The cosmic microwave background was about 400,000 years after the Big Bang, very soon afterwards. The limit of the XDF is 400 million years after the Big Bang. Perhaps first galaxies formed about 150 to 200 million years after the Big Bang. Perhaps the first stars came together about 100 - 150 million years after the Big Bang. Before that were the Dark Ages. The first stars and galaxies ended the Dark Ages.

The earliest galaxies observed are moving away from each other as the Universe expands, increasingly separating from each other. A small fraction of these galaxies were pulled towards each other by gravity, if close enough. The example of the expanding balloon with dots on it...

XDF and Hubble cannot detect individual stars within the early galaxies. The James Webb Space Telescope (JWST) probably will not be able to either and therefore will not be able to detect the individual "first stars". The JWST will probably be able to detect early supernova, however.

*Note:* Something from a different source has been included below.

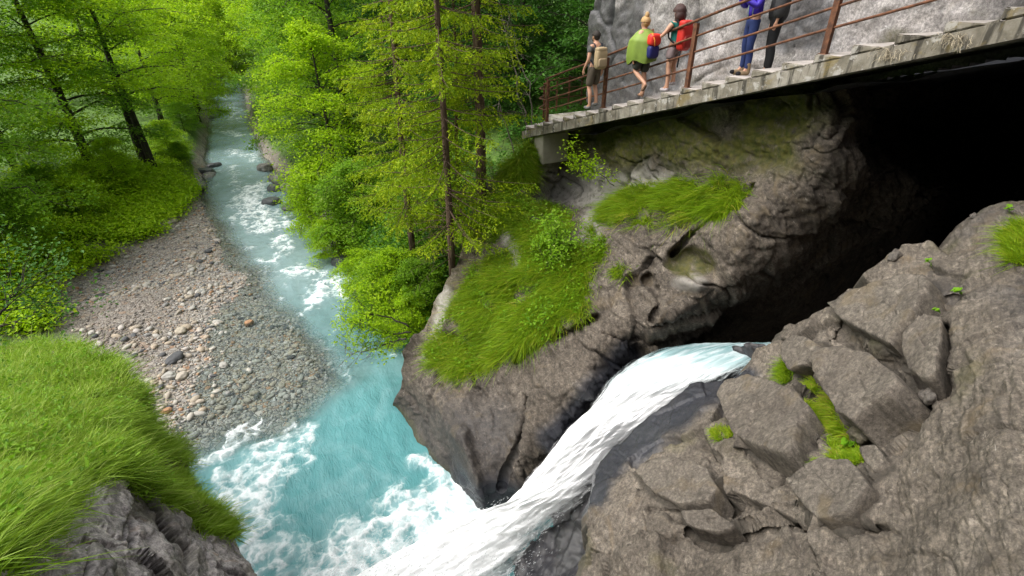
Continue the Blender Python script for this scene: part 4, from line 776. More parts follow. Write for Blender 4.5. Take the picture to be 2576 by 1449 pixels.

XDF is really about galaxies and not about the formation of the Universe itself. A major change in the Universe occurred from about a few hundred million years to 900 million years after the Big Bang. The change from neutral hydrogen to ionized hydrogen in the Universe and within the XDF time frame was most likely caused by the galaxies. XDF will not add significantly to cosmology, however.